◆ **OBJECTIVE**:
Exactly the lines from the opening of the records through the line containing "S.camera = cam" should be copied, with both included.
---+---
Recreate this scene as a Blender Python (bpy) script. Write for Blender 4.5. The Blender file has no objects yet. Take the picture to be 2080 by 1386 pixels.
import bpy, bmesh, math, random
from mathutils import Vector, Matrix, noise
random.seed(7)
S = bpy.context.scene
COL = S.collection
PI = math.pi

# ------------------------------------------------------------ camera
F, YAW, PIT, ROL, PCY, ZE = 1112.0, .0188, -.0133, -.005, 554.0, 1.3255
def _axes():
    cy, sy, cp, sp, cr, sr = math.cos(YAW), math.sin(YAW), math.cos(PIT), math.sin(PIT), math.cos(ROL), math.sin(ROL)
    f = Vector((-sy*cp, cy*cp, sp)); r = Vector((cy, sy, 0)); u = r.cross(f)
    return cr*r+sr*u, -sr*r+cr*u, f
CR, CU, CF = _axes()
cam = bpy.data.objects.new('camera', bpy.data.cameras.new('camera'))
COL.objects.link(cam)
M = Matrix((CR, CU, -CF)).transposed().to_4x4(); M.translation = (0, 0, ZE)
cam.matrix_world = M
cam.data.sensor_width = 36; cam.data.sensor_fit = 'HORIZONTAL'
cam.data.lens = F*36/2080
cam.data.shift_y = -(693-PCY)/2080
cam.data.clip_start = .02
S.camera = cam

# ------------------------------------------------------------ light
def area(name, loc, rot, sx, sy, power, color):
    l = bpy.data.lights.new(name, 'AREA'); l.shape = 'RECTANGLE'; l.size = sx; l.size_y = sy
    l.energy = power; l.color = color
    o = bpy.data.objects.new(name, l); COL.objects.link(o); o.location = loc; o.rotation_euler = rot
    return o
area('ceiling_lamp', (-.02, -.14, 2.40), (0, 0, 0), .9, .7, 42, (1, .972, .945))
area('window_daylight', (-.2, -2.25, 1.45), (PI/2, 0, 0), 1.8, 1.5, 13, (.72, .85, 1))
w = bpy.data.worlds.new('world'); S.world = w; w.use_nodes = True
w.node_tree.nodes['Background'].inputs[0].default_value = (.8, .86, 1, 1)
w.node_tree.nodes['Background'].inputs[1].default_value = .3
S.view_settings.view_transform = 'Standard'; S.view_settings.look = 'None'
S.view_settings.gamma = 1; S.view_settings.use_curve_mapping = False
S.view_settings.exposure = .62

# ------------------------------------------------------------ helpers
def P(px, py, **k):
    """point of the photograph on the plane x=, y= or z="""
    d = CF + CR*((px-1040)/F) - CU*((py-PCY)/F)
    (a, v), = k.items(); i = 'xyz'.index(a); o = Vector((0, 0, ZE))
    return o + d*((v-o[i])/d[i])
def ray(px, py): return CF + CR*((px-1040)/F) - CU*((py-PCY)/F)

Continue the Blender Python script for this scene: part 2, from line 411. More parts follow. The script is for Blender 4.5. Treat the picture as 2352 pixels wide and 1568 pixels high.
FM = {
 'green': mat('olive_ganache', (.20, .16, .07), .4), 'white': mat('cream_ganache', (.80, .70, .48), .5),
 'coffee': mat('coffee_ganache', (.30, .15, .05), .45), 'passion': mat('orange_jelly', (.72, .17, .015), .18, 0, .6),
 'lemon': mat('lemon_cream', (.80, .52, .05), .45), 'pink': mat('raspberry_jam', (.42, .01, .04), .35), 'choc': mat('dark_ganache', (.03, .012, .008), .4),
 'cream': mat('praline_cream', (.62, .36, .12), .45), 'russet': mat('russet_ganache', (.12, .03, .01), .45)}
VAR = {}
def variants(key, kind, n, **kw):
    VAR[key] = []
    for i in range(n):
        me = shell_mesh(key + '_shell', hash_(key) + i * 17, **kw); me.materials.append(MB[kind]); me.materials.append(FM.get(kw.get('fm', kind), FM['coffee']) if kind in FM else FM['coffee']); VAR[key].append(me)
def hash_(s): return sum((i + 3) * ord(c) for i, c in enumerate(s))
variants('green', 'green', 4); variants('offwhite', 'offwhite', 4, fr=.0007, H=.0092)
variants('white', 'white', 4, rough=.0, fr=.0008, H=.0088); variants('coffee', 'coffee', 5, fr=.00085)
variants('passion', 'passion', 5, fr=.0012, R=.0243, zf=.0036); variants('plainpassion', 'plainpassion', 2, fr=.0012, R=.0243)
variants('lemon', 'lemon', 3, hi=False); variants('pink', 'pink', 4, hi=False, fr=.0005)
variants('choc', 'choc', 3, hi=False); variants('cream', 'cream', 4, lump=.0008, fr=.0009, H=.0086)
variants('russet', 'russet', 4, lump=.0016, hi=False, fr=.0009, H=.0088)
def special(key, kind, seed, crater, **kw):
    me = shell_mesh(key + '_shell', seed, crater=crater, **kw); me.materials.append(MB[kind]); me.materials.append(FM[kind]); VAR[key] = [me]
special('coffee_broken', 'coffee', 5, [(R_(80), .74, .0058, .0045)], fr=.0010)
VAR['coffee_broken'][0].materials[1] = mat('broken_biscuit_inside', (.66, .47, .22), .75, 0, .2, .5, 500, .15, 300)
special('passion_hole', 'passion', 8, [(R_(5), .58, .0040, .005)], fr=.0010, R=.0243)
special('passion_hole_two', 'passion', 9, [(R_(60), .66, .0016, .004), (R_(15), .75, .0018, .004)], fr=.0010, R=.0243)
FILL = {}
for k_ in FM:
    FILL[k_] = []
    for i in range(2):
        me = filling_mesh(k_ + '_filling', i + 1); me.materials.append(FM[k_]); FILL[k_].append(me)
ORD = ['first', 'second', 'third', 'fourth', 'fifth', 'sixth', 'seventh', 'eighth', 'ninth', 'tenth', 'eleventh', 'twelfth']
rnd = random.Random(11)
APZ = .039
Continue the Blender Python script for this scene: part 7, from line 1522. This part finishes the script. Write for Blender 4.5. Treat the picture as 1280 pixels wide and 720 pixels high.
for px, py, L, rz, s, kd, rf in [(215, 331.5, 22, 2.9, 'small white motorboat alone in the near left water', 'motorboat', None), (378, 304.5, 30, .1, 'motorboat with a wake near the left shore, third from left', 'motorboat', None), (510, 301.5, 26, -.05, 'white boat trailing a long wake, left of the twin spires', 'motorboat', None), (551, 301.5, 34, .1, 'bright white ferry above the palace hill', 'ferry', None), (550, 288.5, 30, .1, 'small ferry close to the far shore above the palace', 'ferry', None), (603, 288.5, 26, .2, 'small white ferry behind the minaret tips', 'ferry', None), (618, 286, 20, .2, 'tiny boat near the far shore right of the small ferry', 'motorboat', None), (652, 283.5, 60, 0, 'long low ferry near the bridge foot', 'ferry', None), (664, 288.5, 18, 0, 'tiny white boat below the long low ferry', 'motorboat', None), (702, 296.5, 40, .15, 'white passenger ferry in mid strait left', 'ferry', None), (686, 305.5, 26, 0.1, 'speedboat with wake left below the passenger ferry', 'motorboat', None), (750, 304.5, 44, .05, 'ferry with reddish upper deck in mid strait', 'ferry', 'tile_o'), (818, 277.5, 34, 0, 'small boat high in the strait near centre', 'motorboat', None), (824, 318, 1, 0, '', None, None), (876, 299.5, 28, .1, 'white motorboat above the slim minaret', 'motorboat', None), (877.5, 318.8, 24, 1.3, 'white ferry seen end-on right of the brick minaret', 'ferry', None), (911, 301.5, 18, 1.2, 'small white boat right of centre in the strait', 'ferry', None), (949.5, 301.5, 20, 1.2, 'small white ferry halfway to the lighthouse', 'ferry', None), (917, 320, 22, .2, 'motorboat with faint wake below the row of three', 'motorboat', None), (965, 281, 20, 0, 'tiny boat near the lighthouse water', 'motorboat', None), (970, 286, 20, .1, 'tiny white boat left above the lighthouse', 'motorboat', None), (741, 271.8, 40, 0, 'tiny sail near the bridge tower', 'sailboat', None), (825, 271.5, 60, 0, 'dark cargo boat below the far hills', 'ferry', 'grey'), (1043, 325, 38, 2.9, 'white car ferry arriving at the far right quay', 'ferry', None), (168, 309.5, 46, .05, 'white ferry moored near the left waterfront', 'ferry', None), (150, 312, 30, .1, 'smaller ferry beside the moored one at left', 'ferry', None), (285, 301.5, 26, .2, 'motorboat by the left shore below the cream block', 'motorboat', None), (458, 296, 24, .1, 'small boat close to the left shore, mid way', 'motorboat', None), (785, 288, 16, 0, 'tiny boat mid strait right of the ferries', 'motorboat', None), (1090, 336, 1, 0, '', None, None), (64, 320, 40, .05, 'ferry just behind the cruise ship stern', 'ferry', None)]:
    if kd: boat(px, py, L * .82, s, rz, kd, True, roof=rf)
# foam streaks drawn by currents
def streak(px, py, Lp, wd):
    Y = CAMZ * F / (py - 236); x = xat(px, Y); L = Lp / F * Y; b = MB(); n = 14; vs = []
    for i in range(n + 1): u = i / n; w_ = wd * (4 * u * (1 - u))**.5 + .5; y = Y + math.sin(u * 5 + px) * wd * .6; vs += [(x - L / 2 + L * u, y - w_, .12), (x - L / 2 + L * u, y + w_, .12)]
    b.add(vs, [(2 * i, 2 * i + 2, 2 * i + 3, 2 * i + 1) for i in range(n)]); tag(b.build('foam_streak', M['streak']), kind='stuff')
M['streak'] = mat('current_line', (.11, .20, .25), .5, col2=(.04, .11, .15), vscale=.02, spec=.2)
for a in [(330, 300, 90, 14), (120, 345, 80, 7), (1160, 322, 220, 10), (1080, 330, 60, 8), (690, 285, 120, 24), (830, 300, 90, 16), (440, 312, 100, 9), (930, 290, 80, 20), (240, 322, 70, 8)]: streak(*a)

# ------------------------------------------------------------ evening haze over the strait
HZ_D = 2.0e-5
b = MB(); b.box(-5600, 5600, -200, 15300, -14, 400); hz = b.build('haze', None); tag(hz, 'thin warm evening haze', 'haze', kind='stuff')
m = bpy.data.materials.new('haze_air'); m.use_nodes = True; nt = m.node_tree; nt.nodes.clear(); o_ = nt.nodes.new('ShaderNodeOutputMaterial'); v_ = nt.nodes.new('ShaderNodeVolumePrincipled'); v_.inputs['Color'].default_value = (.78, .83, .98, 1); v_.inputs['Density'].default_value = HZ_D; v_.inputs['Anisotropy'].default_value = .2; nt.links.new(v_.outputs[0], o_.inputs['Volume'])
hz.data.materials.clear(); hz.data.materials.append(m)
---+---
◆ **WORKED SOLUTION**:
Recreate this scene as a Blender Python (bpy) script. Write for Blender 4.5. The Blender file has no objects yet. Take the picture to be 2080 by 1386 pixels.
import bpy, bmesh, math, random
from mathutils import Vector, Matrix, noise
random.seed(7)
S = bpy.context.scene
COL = S.collection
PI = math.pi

# ------------------------------------------------------------ camera
F, YAW, PIT, ROL, PCY, ZE = 1112.0, .0188, -.0133, -.005, 554.0, 1.3255
def _axes():
    cy, sy, cp, sp, cr, sr = math.cos(YAW), math.sin(YAW), math.cos(PIT), math.sin(PIT), math.cos(ROL), math.sin(ROL)
    f = Vector((-sy*cp, cy*cp, sp)); r = Vector((cy, sy, 0)); u = r.cross(f)
    return cr*r+sr*u, -sr*r+cr*u, f
CR, CU, CF = _axes()
cam = bpy.data.objects.new('camera', bpy.data.cameras.new('camera'))
COL.objects.link(cam)
M = Matrix((CR, CU, -CF)).transposed().to_4x4(); M.translation = (0, 0, ZE)
cam.matrix_world = M
cam.data.sensor_width = 36; cam.data.sensor_fit = 'HORIZONTAL'
cam.data.lens = F*36/2080
cam.data.shift_y = -(693-PCY)/2080
cam.data.clip_start = .02
S.camera = cam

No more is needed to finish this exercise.